Work instructions:
Write the material out again, line by line, exactly as it is.

Material shown:
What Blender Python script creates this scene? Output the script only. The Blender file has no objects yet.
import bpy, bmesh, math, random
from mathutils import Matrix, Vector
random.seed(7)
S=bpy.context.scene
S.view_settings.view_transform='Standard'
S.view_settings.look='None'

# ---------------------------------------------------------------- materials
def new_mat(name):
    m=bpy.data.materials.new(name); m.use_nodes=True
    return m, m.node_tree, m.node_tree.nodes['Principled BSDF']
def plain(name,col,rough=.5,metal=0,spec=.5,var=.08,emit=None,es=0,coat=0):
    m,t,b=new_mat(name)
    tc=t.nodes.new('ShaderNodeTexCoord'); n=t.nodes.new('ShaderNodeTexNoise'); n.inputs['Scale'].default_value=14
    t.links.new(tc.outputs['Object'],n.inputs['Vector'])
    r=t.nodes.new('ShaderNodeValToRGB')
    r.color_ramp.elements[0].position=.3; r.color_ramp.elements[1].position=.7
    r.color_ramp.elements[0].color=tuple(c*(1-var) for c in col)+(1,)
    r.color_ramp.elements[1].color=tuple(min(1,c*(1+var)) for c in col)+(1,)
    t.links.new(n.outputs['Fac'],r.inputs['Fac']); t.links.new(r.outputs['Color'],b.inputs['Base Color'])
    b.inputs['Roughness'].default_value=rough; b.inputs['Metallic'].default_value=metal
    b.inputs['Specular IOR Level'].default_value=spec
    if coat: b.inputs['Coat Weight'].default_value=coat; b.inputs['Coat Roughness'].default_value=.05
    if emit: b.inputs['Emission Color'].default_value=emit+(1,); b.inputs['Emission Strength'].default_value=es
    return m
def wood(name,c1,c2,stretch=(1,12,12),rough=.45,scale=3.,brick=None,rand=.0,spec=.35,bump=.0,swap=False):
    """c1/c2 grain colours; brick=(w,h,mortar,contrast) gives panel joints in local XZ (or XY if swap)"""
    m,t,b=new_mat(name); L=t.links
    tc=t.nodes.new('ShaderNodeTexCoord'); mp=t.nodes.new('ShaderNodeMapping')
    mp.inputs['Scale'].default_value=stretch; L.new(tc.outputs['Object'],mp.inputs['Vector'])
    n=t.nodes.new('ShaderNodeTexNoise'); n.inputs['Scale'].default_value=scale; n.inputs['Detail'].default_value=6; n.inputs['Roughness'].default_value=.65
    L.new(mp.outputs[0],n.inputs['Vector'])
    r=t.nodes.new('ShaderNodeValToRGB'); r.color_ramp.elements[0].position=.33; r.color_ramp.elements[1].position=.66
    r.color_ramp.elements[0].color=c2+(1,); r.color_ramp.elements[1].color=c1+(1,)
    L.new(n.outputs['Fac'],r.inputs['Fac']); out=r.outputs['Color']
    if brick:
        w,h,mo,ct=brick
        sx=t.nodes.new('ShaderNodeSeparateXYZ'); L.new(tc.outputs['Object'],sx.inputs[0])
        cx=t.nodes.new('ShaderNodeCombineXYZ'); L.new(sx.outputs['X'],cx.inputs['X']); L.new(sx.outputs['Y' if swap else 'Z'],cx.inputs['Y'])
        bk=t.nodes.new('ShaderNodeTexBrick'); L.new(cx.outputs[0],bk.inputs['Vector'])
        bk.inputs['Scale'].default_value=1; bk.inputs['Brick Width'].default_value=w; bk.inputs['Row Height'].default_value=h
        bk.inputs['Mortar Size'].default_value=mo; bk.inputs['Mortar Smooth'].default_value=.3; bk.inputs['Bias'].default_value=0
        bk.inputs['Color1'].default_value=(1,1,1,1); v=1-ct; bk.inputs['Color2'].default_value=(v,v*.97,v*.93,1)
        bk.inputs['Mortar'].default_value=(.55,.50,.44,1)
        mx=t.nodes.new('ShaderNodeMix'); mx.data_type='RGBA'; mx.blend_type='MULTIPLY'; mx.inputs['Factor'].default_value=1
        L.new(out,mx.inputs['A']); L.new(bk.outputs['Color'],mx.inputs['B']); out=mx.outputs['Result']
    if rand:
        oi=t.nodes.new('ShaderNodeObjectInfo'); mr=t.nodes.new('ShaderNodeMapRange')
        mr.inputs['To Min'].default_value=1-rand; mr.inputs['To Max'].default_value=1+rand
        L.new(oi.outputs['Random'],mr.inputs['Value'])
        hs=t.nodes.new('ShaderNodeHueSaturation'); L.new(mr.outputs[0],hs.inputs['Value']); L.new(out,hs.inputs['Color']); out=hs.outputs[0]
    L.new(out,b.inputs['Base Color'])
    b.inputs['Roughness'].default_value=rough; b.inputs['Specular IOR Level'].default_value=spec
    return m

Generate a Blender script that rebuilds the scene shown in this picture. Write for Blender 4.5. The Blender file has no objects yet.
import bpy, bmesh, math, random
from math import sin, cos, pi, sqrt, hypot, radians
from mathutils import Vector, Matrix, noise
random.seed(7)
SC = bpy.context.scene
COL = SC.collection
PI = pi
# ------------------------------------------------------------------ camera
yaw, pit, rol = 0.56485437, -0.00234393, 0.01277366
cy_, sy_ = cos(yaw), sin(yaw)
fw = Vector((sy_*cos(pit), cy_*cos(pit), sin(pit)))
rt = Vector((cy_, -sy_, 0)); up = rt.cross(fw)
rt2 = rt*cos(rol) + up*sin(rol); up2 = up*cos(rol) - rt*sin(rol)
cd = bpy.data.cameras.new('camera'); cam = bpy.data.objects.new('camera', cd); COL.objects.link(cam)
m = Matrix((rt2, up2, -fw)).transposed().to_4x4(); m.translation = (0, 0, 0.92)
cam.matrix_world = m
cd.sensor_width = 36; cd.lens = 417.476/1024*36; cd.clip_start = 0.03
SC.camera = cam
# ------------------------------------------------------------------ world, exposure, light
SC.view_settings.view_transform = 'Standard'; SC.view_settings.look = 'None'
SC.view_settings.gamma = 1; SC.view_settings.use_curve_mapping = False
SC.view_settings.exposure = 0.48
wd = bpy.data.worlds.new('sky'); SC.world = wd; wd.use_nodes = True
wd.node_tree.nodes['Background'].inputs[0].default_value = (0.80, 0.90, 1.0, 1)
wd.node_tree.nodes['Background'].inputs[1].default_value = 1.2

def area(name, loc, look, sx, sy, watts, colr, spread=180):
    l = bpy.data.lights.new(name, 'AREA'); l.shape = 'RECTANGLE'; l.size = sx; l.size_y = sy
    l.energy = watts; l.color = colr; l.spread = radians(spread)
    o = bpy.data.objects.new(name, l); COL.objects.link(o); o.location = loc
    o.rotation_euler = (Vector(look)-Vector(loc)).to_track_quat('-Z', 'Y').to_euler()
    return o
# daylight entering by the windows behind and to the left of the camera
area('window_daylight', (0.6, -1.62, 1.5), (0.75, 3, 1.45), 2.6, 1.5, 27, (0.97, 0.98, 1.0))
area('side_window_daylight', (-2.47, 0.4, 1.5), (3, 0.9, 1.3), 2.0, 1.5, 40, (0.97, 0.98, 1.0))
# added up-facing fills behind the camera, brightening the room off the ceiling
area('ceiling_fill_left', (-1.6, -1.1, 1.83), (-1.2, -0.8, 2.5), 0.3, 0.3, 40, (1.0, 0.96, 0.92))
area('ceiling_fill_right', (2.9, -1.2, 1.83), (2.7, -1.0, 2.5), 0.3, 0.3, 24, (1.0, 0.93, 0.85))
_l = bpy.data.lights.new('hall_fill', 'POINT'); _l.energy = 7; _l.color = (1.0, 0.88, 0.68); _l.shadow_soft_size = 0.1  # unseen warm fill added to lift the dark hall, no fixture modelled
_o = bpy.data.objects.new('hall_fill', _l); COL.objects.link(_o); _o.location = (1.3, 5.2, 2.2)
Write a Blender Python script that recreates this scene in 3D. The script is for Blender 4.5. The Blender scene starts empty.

Solved problem:
What Blender Python script creates this scene? Output the script only. The Blender file has no objects yet.
import bpy, bmesh, math, random
from mathutils import Matrix, Vector
random.seed(7)
S=bpy.context.scene
S.view_settings.view_transform='Standard'
S.view_settings.look='None'

# ---------------------------------------------------------------- materials
def new_mat(name):
    m=bpy.data.materials.new(name); m.use_nodes=True
    return m, m.node_tree, m.node_tree.nodes['Principled BSDF']
def plain(name,col,rough=.5,metal=0,spec=.5,var=.08,emit=None,es=0,coat=0):
    m,t,b=new_mat(name)
    tc=t.nodes.new('ShaderNodeTexCoord'); n=t.nodes.new('ShaderNodeTexNoise'); n.inputs['Scale'].default_value=14
    t.links.new(tc.outputs['Object'],n.inputs['Vector'])
    r=t.nodes.new('ShaderNodeValToRGB')
    r.color_ramp.elements[0].position=.3; r.color_ramp.elements[1].position=.7
    r.color_ramp.elements[0].color=tuple(c*(1-var) for c in col)+(1,)
    r.color_ramp.elements[1].color=tuple(min(1,c*(1+var)) for c in col)+(1,)
    t.links.new(n.outputs['Fac'],r.inputs['Fac']); t.links.new(r.outputs['Color'],b.inputs['Base Color'])
    b.inputs['Roughness'].default_value=rough; b.inputs['Metallic'].default_value=metal
    b.inputs['Specular IOR Level'].default_value=spec
    if coat: b.inputs['Coat Weight'].default_value=coat; b.inputs['Coat Roughness'].default_value=.05
    if emit: b.inputs['Emission Color'].default_value=emit+(1,); b.inputs['Emission Strength'].default_value=es
    return m
def wood(name,c1,c2,stretch=(1,12,12),rough=.45,scale=3.,brick=None,rand=.0,spec=.35,bump=.0,swap=False):
    """c1/c2 grain colours; brick=(w,h,mortar,contrast) gives panel joints in local XZ (or XY if swap)"""
    m,t,b=new_mat(name); L=t.links
    tc=t.nodes.new('ShaderNodeTexCoord'); mp=t.nodes.new('ShaderNodeMapping')
    mp.inputs['Scale'].default_value=stretch; L.new(tc.outputs['Object'],mp.inputs['Vector'])
    n=t.nodes.new('ShaderNodeTexNoise'); n.inputs['Scale'].default_value=scale; n.inputs['Detail'].default_value=6; n.inputs['Roughness'].default_value=.65
    L.new(mp.outputs[0],n.inputs['Vector'])
    r=t.nodes.new('ShaderNodeValToRGB'); r.color_ramp.elements[0].position=.33; r.color_ramp.elements[1].position=.66
    r.color_ramp.elements[0].color=c2+(1,); r.color_ramp.elements[1].color=c1+(1,)
    L.new(n.outputs['Fac'],r.inputs['Fac']); out=r.outputs['Color']
    if brick:
        w,h,mo,ct=brick
        sx=t.nodes.new('ShaderNodeSeparateXYZ'); L.new(tc.outputs['Object'],sx.inputs[0])
        cx=t.nodes.new('ShaderNodeCombineXYZ'); L.new(sx.outputs['X'],cx.inputs['X']); L.new(sx.outputs['Y' if swap else 'Z'],cx.inputs['Y'])
        bk=t.nodes.new('ShaderNodeTexBrick'); L.new(cx.outputs[0],bk.inputs['Vector'])
        bk.inputs['Scale'].default_value=1; bk.inputs['Brick Width'].default_value=w; bk.inputs['Row Height'].default_value=h
        bk.inputs['Mortar Size'].default_value=mo; bk.inputs['Mortar Smooth'].default_value=.3; bk.inputs['Bias'].default_value=0
        bk.inputs['Color1'].default_value=(1,1,1,1); v=1-ct; bk.inputs['Color2'].default_value=(v,v*.97,v*.93,1)
        bk.inputs['Mortar'].default_value=(.55,.50,.44,1)
        mx=t.nodes.new('ShaderNodeMix'); mx.data_type='RGBA'; mx.blend_type='MULTIPLY'; mx.inputs['Factor'].default_value=1
        L.new(out,mx.inputs['A']); L.new(bk.outputs['Color'],mx.inputs['B']); out=mx.outputs['Result']
    if rand:
        oi=t.nodes.new('ShaderNodeObjectInfo'); mr=t.nodes.new('ShaderNodeMapRange')
        mr.inputs['To Min'].default_value=1-rand; mr.inputs['To Max'].default_value=1+rand
        L.new(oi.outputs['Random'],mr.inputs['Value'])
        hs=t.nodes.new('ShaderNodeHueSaturation'); L.new(mr.outputs[0],hs.inputs['Value']); L.new(out,hs.inputs['Color']); out=hs.outputs[0]
    L.new(out,b.inputs['Base Color'])
    b.inputs['Roughness'].default_value=rough; b.inputs['Specular IOR Level'].default_value=spec
    return m

Generate a Blender script that rebuilds the scene shown in this picture. Write for Blender 4.5. The Blender file has no objects yet.
import bpy, bmesh, math, random
from math import sin, cos, pi, sqrt, hypot, radians
from mathutils import Vector, Matrix, noise
random.seed(7)
SC = bpy.context.scene
COL = SC.collection
PI = pi
# ------------------------------------------------------------------ camera
yaw, pit, rol = 0.56485437, -0.00234393, 0.01277366
cy_, sy_ = cos(yaw), sin(yaw)
fw = Vector((sy_*cos(pit), cy_*cos(pit), sin(pit)))
rt = Vector((cy_, -sy_, 0)); up = rt.cross(fw)
rt2 = rt*cos(rol) + up*sin(rol); up2 = up*cos(rol) - rt*sin(rol)
cd = bpy.data.cameras.new('camera'); cam = bpy.data.objects.new('camera', cd); COL.objects.link(cam)
m = Matrix((rt2, up2, -fw)).transposed().to_4x4(); m.translation = (0, 0, 0.92)
cam.matrix_world = m
cd.sensor_width = 36; cd.lens = 417.476/1024*36; cd.clip_start = 0.03
SC.camera = cam
# ------------------------------------------------------------------ world, exposure, light
SC.view_settings.view_transform = 'Standard'; SC.view_settings.look = 'None'
SC.view_settings.gamma = 1; SC.view_settings.use_curve_mapping = False
SC.view_settings.exposure = 0.48
wd = bpy.data.worlds.new('sky'); SC.world = wd; wd.use_nodes = True
wd.node_tree.nodes['Background'].inputs[0].default_value = (0.80, 0.90, 1.0, 1)
wd.node_tree.nodes['Background'].inputs[1].default_value = 1.2

def area(name, loc, look, sx, sy, watts, colr, spread=180):
    l = bpy.data.lights.new(name, 'AREA'); l.shape = 'RECTANGLE'; l.size = sx; l.size_y = sy
    l.energy = watts; l.color = colr; l.spread = radians(spread)
    o = bpy.data.objects.new(name, l); COL.objects.link(o); o.location = loc
    o.rotation_euler = (Vector(look)-Vector(loc)).to_track_quat('-Z', 'Y').to_euler()
    return o
# daylight entering by the windows behind and to the left of the camera
area('window_daylight', (0.6, -1.62, 1.5), (0.75, 3, 1.45), 2.6, 1.5, 27, (0.97, 0.98, 1.0))
area('side_window_daylight', (-2.47, 0.4, 1.5), (3, 0.9, 1.3), 2.0, 1.5, 40, (0.97, 0.98, 1.0))
# added up-facing fills behind the camera, brightening the room off the ceiling
area('ceiling_fill_left', (-1.6, -1.1, 1.83), (-1.2, -0.8, 2.5), 0.3, 0.3, 40, (1.0, 0.96, 0.92))
area('ceiling_fill_right', (2.9, -1.2, 1.83), (2.7, -1.0, 2.5), 0.3, 0.3, 24, (1.0, 0.93, 0.85))
_l = bpy.data.lights.new('hall_fill', 'POINT'); _l.energy = 7; _l.color = (1.0, 0.88, 0.68); _l.shadow_soft_size = 0.1  # unseen warm fill added to lift the dark hall, no fixture modelled
_o = bpy.data.objects.new('hall_fill', _l); COL.objects.link(_o); _o.location = (1.3, 5.2, 2.2)
Write a Blender Python script that recreates this scene in 3D. The script is for Blender 4.5. The Blender scene starts empty.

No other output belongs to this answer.